Rather than accusing these executives of falling into the “Teen Titans GO! money grab” mentality, we need to stop assessing these people as greedy businessmen/women who are only in the entertainment industry for the sake of financial security. This is simply not the case. Scheduling is a meticulously-calculated decision involving research and data that we viewers probably would not be able to wrap our minds around—or possibly, it is the complete opposite. The importance here is that we don’t know what actually goes on during the planning meetings at Cartoon Network, Nickelodeon, Disney XD and every other television network out there.

 

Broadcast television is constantly claimed to be a dying platform. It’s thought to be quickly going downhill and these companies feel the need to try to secure a solid income stream in order to stay afloat. If this means producing an inexpensive flash cartoon based off of a hugely-popular series, then so be it. I personally believe that a large reason behind Cartoon Network’s constant airing of the series is a response to the increase of online streaming. Young children do not necessarily go out of their way to stream content on questionably-legal streaming services. They don’t have money to purchase content legally either. So when it comes to entertainment, Netflix might be an option, but it’s likely that their parents will turn to a child-friendly television network and said child will be completely fine with whichever series is playing in that moment.

 

Other the other hand, older audience members, who crave plot, character development, high-quality animation, etc., will most likely stream content that they really want to watch, cutting out potential viewership numbers that networks are losing to the World Wide Web.
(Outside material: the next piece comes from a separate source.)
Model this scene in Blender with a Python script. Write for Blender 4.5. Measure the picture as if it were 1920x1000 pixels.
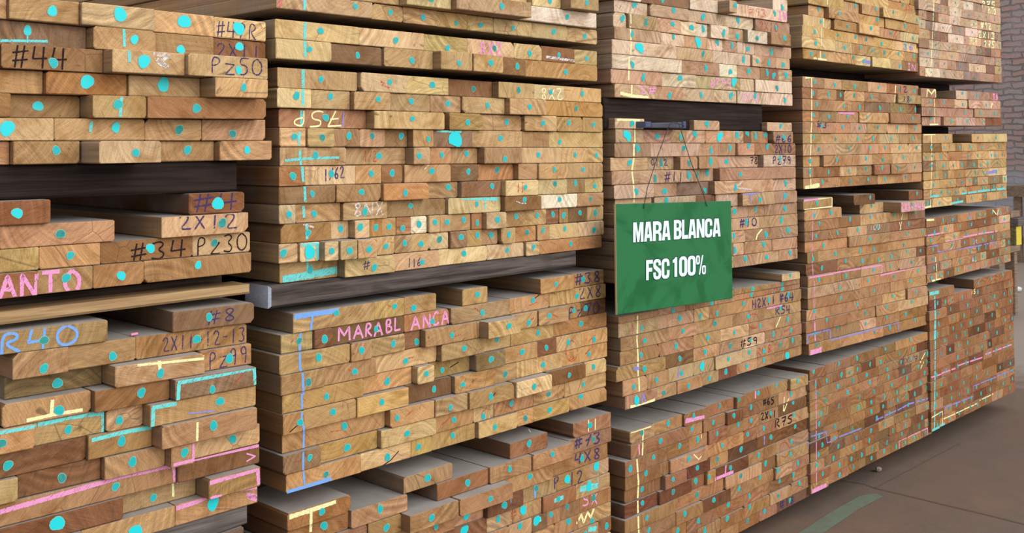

This is my best guess as to why a hugely popular series with a highly prominent fandom, Steven Universe, receives a lower rating count when compared to a new episode premiere of Teen Titans GO! 

 

Series like Adventure TimeRegular Show, and The Amazing World of Gumball are much more expensive to create as they have deeper storylines, intertwining plots, and high-quality animation to appeal to the higher set of entertainment expectations that older audience members often carry. Teen Titans GO! on the other hand attracts a large viewership rating compared to these high-quality series, so carry a much greater return on the preliminary investment.

In response to this, Cartoon Network has been releasing more new content on its app and other digital platforms to recapture potential audience revenue that they are losing out on. This is not to excuse Cartoon Network for its lack of variety. It has its reasons for scheduling in the manner that it currently does. But it really is impacting the brand in a negative way. In this sense, it is trading in long-term gain for short-term gain—either this, or the network believes that it can easily redeem itself in the future. Either way, the expression don’t put all of your eggs in one basket comes to play here. Possibly, Cartoon Network knows that Teen Titans GO! will not be around for too long so might be attempting to capitalize on it now through a 50% scheduling “strategy”.

This, of course, does not stop a lot of people from their passionate anger that only stems from a love for excellent animation. Many people grew up with Cartoon Network and still spend hours of their week on the channel to this day.

 

Now, I’m not necessarily defending the network for it’s one-note and lackluster schedule; however it’s always important to keep in mind that there are two sides to a story and it is important to analyze the reasons and frame of mind from both sides, rather than simply dismissing one as idiotic and incompetent towards handling art and creativity. In addition, the network’s weekly schedule has been improving through releasing more episodes of OK K.O.! Let’s Be Heroes (read my initial thoughts here) and reruns of the original Teen Titans series. Possibly Cartoon Network is listening to what it’s viewers have been vocalizing for months.